GOAL = Make an exact copy of all the data.

AVAILABLE DATA =
- - - - -

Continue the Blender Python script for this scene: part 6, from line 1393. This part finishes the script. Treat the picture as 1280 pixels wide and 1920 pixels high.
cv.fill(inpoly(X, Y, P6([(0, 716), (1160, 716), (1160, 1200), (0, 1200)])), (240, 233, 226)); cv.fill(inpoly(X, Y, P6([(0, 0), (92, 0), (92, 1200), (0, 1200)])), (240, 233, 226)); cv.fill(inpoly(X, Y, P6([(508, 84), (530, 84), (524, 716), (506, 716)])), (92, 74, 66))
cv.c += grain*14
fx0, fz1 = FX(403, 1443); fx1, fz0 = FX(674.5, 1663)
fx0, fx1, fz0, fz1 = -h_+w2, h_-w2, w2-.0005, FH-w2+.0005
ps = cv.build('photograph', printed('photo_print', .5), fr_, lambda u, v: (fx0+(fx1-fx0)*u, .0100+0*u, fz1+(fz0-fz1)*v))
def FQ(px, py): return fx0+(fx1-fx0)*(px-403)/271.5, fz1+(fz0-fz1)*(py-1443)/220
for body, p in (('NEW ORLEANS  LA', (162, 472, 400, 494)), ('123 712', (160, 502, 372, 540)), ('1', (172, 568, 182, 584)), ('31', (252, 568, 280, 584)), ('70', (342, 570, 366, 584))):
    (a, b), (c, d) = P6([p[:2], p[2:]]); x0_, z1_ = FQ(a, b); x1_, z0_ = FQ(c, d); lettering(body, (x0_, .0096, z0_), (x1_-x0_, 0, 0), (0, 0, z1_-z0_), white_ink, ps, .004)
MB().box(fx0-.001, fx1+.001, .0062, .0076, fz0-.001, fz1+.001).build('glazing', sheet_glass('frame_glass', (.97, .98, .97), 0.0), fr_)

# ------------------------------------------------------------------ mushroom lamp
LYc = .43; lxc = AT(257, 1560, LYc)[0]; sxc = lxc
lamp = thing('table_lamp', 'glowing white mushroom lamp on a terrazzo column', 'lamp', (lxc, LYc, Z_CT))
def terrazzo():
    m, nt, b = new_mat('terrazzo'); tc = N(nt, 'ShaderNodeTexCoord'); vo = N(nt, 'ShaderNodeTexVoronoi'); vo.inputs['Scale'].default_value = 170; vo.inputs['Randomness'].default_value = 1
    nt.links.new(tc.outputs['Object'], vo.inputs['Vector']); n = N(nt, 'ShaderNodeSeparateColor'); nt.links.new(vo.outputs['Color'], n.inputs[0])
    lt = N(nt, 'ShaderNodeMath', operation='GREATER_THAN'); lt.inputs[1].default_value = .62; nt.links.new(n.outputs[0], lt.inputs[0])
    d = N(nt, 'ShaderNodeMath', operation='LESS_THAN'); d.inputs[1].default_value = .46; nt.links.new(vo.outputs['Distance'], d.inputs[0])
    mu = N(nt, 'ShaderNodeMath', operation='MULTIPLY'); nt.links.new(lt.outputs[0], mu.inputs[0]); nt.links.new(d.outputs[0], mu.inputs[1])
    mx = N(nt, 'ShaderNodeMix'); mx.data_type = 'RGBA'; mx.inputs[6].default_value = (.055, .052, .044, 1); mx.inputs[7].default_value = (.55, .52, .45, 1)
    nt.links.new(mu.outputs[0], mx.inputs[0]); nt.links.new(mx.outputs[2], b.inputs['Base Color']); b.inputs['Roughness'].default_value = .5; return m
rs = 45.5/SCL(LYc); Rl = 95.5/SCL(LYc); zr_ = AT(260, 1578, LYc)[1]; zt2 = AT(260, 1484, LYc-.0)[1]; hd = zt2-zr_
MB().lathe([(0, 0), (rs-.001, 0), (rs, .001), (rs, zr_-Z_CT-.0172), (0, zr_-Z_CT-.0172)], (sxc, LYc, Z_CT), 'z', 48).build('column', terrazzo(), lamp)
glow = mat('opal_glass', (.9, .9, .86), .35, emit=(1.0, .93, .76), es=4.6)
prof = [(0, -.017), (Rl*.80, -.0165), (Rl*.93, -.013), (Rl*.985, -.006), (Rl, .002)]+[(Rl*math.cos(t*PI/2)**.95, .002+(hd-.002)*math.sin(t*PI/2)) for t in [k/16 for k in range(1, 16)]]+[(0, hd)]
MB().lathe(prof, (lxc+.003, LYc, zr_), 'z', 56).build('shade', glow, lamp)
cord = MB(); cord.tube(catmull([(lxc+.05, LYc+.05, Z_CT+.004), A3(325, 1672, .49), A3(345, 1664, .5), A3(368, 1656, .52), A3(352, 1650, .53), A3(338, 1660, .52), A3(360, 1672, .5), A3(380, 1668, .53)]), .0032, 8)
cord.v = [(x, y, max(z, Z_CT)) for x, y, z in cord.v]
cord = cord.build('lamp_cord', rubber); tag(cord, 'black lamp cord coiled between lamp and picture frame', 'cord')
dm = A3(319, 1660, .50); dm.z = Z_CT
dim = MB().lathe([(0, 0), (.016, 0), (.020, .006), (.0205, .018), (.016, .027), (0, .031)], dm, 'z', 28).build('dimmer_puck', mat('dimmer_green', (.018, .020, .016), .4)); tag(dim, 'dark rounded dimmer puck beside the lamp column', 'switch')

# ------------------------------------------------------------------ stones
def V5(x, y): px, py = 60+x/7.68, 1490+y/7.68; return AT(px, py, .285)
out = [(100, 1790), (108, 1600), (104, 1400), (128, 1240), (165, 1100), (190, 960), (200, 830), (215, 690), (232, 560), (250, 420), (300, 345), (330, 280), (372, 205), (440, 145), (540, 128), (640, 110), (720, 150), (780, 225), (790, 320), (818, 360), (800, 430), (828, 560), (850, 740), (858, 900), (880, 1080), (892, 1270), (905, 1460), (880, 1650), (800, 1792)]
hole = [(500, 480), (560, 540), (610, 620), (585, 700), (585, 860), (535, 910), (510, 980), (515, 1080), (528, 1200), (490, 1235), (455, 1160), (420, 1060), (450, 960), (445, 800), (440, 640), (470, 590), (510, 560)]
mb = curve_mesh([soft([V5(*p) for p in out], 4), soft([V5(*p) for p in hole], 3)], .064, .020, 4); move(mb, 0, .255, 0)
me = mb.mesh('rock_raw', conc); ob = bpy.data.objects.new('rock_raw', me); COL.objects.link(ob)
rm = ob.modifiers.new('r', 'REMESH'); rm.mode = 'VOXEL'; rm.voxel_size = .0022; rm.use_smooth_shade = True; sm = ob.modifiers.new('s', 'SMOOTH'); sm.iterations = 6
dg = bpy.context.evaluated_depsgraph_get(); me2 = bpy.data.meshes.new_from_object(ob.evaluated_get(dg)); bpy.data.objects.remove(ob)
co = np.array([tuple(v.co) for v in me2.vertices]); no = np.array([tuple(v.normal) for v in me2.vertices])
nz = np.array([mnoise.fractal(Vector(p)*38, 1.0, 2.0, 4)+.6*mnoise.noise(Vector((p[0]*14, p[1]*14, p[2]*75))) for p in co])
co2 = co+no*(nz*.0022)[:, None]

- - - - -

COMPLETE OUTPUT =
Continue the Blender Python script for this scene: part 6, from line 1393. This part finishes the script. Treat the picture as 1280 pixels wide and 1920 pixels high.
cv.fill(inpoly(X, Y, P6([(0, 716), (1160, 716), (1160, 1200), (0, 1200)])), (240, 233, 226)); cv.fill(inpoly(X, Y, P6([(0, 0), (92, 0), (92, 1200), (0, 1200)])), (240, 233, 226)); cv.fill(inpoly(X, Y, P6([(508, 84), (530, 84), (524, 716), (506, 716)])), (92, 74, 66))
cv.c += grain*14
fx0, fz1 = FX(403, 1443); fx1, fz0 = FX(674.5, 1663)
fx0, fx1, fz0, fz1 = -h_+w2, h_-w2, w2-.0005, FH-w2+.0005
ps = cv.build('photograph', printed('photo_print', .5), fr_, lambda u, v: (fx0+(fx1-fx0)*u, .0100+0*u, fz1+(fz0-fz1)*v))
def FQ(px, py): return fx0+(fx1-fx0)*(px-403)/271.5, fz1+(fz0-fz1)*(py-1443)/220
for body, p in (('NEW ORLEANS  LA', (162, 472, 400, 494)), ('123 712', (160, 502, 372, 540)), ('1', (172, 568, 182, 584)), ('31', (252, 568, 280, 584)), ('70', (342, 570, 366, 584))):
    (a, b), (c, d) = P6([p[:2], p[2:]]); x0_, z1_ = FQ(a, b); x1_, z0_ = FQ(c, d); lettering(body, (x0_, .0096, z0_), (x1_-x0_, 0, 0), (0, 0, z1_-z0_), white_ink, ps, .004)
MB().box(fx0-.001, fx1+.001, .0062, .0076, fz0-.001, fz1+.001).build('glazing', sheet_glass('frame_glass', (.97, .98, .97), 0.0), fr_)

# ------------------------------------------------------------------ mushroom lamp
LYc = .43; lxc = AT(257, 1560, LYc)[0]; sxc = lxc
lamp = thing('table_lamp', 'glowing white mushroom lamp on a terrazzo column', 'lamp', (lxc, LYc, Z_CT))
def terrazzo():
    m, nt, b = new_mat('terrazzo'); tc = N(nt, 'ShaderNodeTexCoord'); vo = N(nt, 'ShaderNodeTexVoronoi'); vo.inputs['Scale'].default_value = 170; vo.inputs['Randomness'].default_value = 1
    nt.links.new(tc.outputs['Object'], vo.inputs['Vector']); n = N(nt, 'ShaderNodeSeparateColor'); nt.links.new(vo.outputs['Color'], n.inputs[0])
    lt = N(nt, 'ShaderNodeMath', operation='GREATER_THAN'); lt.inputs[1].default_value = .62; nt.links.new(n.outputs[0], lt.inputs[0])
    d = N(nt, 'ShaderNodeMath', operation='LESS_THAN'); d.inputs[1].default_value = .46; nt.links.new(vo.outputs['Distance'], d.inputs[0])
    mu = N(nt, 'ShaderNodeMath', operation='MULTIPLY'); nt.links.new(lt.outputs[0], mu.inputs[0]); nt.links.new(d.outputs[0], mu.inputs[1])
    mx = N(nt, 'ShaderNodeMix'); mx.data_type = 'RGBA'; mx.inputs[6].default_value = (.055, .052, .044, 1); mx.inputs[7].default_value = (.55, .52, .45, 1)
    nt.links.new(mu.outputs[0], mx.inputs[0]); nt.links.new(mx.outputs[2], b.inputs['Base Color']); b.inputs['Roughness'].default_value = .5; return m
rs = 45.5/SCL(LYc); Rl = 95.5/SCL(LYc); zr_ = AT(260, 1578, LYc)[1]; zt2 = AT(260, 1484, LYc-.0)[1]; hd = zt2-zr_
MB().lathe([(0, 0), (rs-.001, 0), (rs, .001), (rs, zr_-Z_CT-.0172), (0, zr_-Z_CT-.0172)], (sxc, LYc, Z_CT), 'z', 48).build('column', terrazzo(), lamp)
glow = mat('opal_glass', (.9, .9, .86), .35, emit=(1.0, .93, .76), es=4.6)
prof = [(0, -.017), (Rl*.80, -.0165), (Rl*.93, -.013), (Rl*.985, -.006), (Rl, .002)]+[(Rl*math.cos(t*PI/2)**.95, .002+(hd-.002)*math.sin(t*PI/2)) for t in [k/16 for k in range(1, 16)]]+[(0, hd)]
MB().lathe(prof, (lxc+.003, LYc, zr_), 'z', 56).build('shade', glow, lamp)
cord = MB(); cord.tube(catmull([(lxc+.05, LYc+.05, Z_CT+.004), A3(325, 1672, .49), A3(345, 1664, .5), A3(368, 1656, .52), A3(352, 1650, .53), A3(338, 1660, .52), A3(360, 1672, .5), A3(380, 1668, .53)]), .0032, 8)
cord.v = [(x, y, max(z, Z_CT)) for x, y, z in cord.v]
cord = cord.build('lamp_cord', rubber); tag(cord, 'black lamp cord coiled between lamp and picture frame', 'cord')
dm = A3(319, 1660, .50); dm.z = Z_CT
dim = MB().lathe([(0, 0), (.016, 0), (.020, .006), (.0205, .018), (.016, .027), (0, .031)], dm, 'z', 28).build('dimmer_puck', mat('dimmer_green', (.018, .020, .016), .4)); tag(dim, 'dark rounded dimmer puck beside the lamp column', 'switch')

# ------------------------------------------------------------------ stones
def V5(x, y): px, py = 60+x/7.68, 1490+y/7.68; return AT(px, py, .285)
out = [(100, 1790), (108, 1600), (104, 1400), (128, 1240), (165, 1100), (190, 960), (200, 830), (215, 690), (232, 560), (250, 420), (300, 345), (330, 280), (372, 205), (440, 145), (540, 128), (640, 110), (720, 150), (780, 225), (790, 320), (818, 360), (800, 430), (828, 560), (850, 740), (858, 900), (880, 1080), (892, 1270), (905, 1460), (880, 1650), (800, 1792)]
hole = [(500, 480), (560, 540), (610, 620), (585, 700), (585, 860), (535, 910), (510, 980), (515, 1080), (528, 1200), (490, 1235), (455, 1160), (420, 1060), (450, 960), (445, 800), (440, 640), (470, 590), (510, 560)]
mb = curve_mesh([soft([V5(*p) for p in out], 4), soft([V5(*p) for p in hole], 3)], .064, .020, 4); move(mb, 0, .255, 0)
me = mb.mesh('rock_raw', conc); ob = bpy.data.objects.new('rock_raw', me); COL.objects.link(ob)
rm = ob.modifiers.new('r', 'REMESH'); rm.mode = 'VOXEL'; rm.voxel_size = .0022; rm.use_smooth_shade = True; sm = ob.modifiers.new('s', 'SMOOTH'); sm.iterations = 6
dg = bpy.context.evaluated_depsgraph_get(); me2 = bpy.data.meshes.new_from_object(ob.evaluated_get(dg)); bpy.data.objects.remove(ob)
co = np.array([tuple(v.co) for v in me2.vertices]); no = np.array([tuple(v.normal) for v in me2.vertices])
nz = np.array([mnoise.fractal(Vector(p)*38, 1.0, 2.0, 4)+.6*mnoise.noise(Vector((p[0]*14, p[1]*14, p[2]*75))) for p in co])
co2 = co+no*(nz*.0022)[:, None]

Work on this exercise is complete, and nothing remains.